Depuis, l’entreprise fait face à des tensions de trésoreries préoccupantes. Déjà en 2019, des sources crédibles évoquaient des dettes colossales auprès des banques et des entités publiques. Elles culminaient à environ 60 milliards de FCFA. Ces sources révélaient que MRS doit 25 milliards de FCFA à Afriland First Bank ; 6 milliards à Société Générale Cameroun et 2 milliards à la Banque internationale du Cameroun pour l’épargne et le crédit (Bicec). MRS Corlay Cameroun est en outre, débitrice auprès des entreprises publiques. En 2019 déjà, La Société camerounaise des dépôts pétroliers lui réclamait 3 milliards de FCFA; la Caisse de stabilisation des prix des hydrocarbures, 6 milliards ; la direction générale des impôts, 3 milliards (relatifs aux taxes spéciales sur les produits pétroliers non reversées) ; la Société nationale de raffinage revendique 2,5 milliards à MRS ; les transporteurs et autres fournisseurs réclament près de 8 milliards de FCFA.
Le Jour a essayé de joindre les responsables de l’entreprise pour en savoir plus sur les raisons de cette pénurie qui perdure. Au bout de la ligne, le directeur marketing s’est montré expéditif nous renvoyant à la direction générale basée à Douala. A la direction nous avons eu un responsable qui a promis à plusieurs reprises revenir vers nous avec plus de détails. En vain.
Réunions et dilatoire
En charge du secteur, le ministère de l’Eau et de l’Energie est justement attendu pour désamorcer la bombe. Le 24 septembre 2019, le ministre Gaston Eloundou Essomba a adressé une correspondance au DG de la filiale camerounaise de MRS Corlay en vue d’une concertation 3 jours plus tard en son cabinet.

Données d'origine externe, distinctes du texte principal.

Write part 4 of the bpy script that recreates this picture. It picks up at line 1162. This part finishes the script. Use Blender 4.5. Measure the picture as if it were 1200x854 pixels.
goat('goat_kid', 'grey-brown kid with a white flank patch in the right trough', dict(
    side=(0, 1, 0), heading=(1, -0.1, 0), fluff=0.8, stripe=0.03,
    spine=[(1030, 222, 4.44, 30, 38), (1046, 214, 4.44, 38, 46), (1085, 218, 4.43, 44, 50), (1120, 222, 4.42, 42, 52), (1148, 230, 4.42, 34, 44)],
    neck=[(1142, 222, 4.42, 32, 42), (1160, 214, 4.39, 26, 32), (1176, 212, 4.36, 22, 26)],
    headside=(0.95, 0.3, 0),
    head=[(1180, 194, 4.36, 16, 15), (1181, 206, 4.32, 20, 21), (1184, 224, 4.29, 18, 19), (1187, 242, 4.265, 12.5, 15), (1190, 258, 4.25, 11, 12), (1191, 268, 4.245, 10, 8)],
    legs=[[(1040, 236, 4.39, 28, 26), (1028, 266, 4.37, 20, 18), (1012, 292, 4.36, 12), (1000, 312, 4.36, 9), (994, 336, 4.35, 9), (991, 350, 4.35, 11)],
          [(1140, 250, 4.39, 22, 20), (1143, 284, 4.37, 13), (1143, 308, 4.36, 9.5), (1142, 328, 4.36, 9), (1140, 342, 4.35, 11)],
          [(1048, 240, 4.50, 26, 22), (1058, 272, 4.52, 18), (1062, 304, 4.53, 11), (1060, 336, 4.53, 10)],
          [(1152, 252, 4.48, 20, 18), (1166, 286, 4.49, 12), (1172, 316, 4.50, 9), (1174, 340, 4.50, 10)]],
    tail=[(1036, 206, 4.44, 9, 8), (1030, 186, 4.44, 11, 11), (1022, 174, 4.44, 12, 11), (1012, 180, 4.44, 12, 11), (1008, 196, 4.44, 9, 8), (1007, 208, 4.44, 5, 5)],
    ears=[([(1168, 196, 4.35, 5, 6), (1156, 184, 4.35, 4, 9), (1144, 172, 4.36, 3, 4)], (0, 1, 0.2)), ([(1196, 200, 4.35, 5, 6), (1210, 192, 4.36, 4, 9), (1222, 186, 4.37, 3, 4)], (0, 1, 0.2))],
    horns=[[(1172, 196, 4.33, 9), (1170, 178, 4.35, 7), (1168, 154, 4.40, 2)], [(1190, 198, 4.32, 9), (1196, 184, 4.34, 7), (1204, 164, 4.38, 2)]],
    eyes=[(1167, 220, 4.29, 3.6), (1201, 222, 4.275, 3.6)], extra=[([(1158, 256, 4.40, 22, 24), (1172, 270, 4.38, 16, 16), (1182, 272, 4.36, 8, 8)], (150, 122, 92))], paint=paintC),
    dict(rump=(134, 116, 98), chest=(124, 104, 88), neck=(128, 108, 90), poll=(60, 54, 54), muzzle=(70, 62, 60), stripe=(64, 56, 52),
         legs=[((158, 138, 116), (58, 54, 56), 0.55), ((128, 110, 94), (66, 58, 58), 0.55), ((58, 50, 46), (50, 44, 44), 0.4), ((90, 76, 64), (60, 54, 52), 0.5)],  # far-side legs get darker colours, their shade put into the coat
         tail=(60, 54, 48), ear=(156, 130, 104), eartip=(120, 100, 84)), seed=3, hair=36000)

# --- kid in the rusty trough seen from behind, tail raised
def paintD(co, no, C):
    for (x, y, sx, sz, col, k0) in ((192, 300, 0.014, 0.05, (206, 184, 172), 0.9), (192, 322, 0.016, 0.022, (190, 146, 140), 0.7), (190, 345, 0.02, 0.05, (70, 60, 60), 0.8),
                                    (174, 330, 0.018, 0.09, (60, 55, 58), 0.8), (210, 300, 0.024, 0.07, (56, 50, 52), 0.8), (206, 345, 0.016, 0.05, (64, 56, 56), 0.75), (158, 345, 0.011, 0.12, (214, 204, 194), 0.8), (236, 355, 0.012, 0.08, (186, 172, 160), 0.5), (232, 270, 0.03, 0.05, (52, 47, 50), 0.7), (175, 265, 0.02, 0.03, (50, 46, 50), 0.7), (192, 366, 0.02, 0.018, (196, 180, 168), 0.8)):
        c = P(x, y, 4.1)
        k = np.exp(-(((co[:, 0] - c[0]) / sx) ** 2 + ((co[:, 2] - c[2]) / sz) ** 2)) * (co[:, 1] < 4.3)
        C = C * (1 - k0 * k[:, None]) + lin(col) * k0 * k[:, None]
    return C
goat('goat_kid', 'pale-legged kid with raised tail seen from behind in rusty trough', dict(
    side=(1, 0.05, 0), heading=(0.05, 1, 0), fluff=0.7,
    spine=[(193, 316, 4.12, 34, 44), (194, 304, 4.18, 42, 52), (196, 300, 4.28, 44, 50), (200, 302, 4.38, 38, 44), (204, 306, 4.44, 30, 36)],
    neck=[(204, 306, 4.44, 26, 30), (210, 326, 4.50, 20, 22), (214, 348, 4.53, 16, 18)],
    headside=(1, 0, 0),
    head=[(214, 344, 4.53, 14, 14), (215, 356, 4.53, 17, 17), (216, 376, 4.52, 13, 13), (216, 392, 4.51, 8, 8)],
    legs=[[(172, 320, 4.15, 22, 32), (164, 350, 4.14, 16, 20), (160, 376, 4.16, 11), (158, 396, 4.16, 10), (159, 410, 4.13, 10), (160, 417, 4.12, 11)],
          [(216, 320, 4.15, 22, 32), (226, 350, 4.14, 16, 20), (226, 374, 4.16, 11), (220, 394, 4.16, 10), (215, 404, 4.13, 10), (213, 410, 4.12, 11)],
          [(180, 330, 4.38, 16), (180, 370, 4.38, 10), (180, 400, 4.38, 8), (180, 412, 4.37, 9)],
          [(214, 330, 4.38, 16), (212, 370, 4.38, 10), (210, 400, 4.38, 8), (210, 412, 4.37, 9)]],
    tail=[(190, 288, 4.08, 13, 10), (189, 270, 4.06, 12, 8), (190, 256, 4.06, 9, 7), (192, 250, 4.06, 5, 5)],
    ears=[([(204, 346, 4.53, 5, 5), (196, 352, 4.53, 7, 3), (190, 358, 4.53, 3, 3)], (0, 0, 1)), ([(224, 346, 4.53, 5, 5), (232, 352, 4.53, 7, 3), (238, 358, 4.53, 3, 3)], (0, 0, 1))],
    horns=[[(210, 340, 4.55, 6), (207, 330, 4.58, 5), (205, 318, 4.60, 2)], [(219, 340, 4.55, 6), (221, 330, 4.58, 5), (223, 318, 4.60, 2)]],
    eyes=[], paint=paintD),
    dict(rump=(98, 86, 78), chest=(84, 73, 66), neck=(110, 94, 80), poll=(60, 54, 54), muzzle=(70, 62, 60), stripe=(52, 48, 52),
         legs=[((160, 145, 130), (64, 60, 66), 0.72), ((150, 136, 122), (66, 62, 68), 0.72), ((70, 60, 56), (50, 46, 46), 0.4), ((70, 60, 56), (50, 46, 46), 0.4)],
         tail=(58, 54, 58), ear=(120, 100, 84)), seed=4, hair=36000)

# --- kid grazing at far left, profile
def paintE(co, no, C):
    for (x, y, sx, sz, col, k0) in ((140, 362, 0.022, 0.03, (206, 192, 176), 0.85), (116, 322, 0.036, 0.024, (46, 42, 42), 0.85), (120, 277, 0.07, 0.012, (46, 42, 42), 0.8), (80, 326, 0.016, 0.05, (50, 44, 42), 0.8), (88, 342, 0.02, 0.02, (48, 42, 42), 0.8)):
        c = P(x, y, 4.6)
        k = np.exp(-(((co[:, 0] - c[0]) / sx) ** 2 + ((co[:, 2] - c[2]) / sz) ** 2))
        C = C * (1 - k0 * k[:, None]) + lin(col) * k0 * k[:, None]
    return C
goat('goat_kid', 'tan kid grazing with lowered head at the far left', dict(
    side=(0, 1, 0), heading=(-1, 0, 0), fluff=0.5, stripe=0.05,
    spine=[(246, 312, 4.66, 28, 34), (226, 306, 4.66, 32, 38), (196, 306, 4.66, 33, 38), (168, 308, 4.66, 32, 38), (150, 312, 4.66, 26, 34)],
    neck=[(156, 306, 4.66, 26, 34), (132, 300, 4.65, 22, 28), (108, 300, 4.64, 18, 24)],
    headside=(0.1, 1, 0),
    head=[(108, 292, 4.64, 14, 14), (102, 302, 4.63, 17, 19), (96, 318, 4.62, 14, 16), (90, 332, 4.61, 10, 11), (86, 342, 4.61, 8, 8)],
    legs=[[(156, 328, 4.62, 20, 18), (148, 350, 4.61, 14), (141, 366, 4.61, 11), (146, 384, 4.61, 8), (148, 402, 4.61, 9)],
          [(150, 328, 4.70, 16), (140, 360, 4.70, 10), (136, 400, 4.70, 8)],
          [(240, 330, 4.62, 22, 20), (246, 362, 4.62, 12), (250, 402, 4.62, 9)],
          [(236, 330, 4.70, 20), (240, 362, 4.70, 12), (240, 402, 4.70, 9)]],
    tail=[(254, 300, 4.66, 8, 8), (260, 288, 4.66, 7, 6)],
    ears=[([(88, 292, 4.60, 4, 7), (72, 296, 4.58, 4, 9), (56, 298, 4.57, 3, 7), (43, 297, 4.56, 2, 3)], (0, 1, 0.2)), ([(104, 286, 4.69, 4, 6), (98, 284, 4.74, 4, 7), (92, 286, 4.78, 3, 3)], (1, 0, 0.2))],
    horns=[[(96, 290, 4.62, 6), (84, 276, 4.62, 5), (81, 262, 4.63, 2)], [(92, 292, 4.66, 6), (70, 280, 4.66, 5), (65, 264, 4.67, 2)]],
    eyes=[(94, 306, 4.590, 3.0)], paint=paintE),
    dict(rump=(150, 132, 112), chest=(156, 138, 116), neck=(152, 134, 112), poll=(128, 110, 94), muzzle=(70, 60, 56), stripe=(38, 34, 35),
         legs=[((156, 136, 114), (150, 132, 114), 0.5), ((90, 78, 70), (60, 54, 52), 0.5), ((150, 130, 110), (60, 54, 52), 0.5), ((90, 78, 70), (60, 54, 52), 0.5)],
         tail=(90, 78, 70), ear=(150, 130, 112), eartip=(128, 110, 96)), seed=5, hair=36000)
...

La réunion a visiblement accouché d’une souris puisqu’elle a conforté le statut quo. « Plusieurs autres réunions ont eu lieu et le directeur des produits pétroliers a multiplié des concertations qui ont plus des allures de dilatoire », se désole un autre gérant rencontré à Yaoundé.
Climat de peur
Pour étayer notre enquête, nous avons joint un des responsables de l’association des gérants de MRS Cameroun dans la capitale économique. Visiblement apeuré notre interlocuteur n’a pas voulu s’avancer plus que de raison. « Il s’agit du pétrole et des millions sont en jeu. Je ne peux pas risquer mes investissements et même ma sécurité », nous a-t-il fait, avant de pousser, résigné : « nous sommes obligés d’at tendre ». Ce climat de peur et de terreur explique le silence radio fait autour de cette affaire qui a tout d’un scandale économique national. « Des pontes du régime sont impliquées et certains rachètent nuitamment des stations », nous souffle une source proche du dossier MRS.